One aspect of the consultation papers which was highlighted by many of those who responded was the nature in which it was presented. The questions themselves were phrased in such as way as to assume that the proposals would automatically be viewed in a positive light and indicated that this may not be any sort of “consultation” in the real sense but merely a process to assist policy makers in respect of implementation of a pre approved new regime.

A summary of the consultation responses has now been made available and a statement from the Minister for Employment Relations, Consumer and Postal Affairs has confirmed that the reform of the bankrupt/winding up process will in fact only extend to debtor bankruptcy petitions and not creditors petitions or those for winding up. 

We can take some comfort that the consultation process was in fact just that and not a toothless paper exercise as it was presented.

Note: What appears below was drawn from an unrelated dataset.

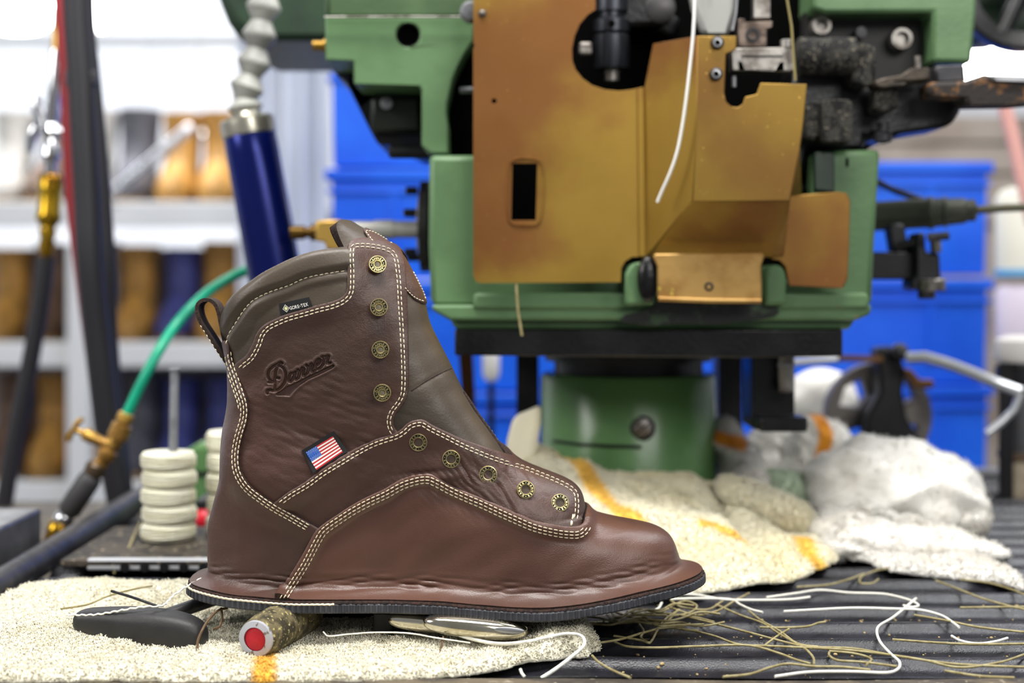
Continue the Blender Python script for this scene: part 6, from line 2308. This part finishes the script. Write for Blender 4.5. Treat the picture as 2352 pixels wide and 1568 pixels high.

So it seems that winding up and creditor petitions will be maintained in their current form but the proposed reforms will be implemented in respect of debtor petitions. These will now be removed from the court process completely and will be dealt with, and determined by, an Adjudicator who will be part of the Insolvency Service. While the abandonment of change on creditor petitions and winding up is to be applauded there is still real concern as to how debtor petitions will fair in the future and what the implications will be for none-contested civil matters generally.

The questions regarding the qualification of the Adjudicator still remain. As do the costs of implementing this new regime rather than simply investing in the current court process.

In the second quarter of 2012, there were 6,430 bankruptcy orders made on debtors’ petitions and it begs the question how is an already overstretched department going to take on work of this volume and what will the monetary and quality cost be?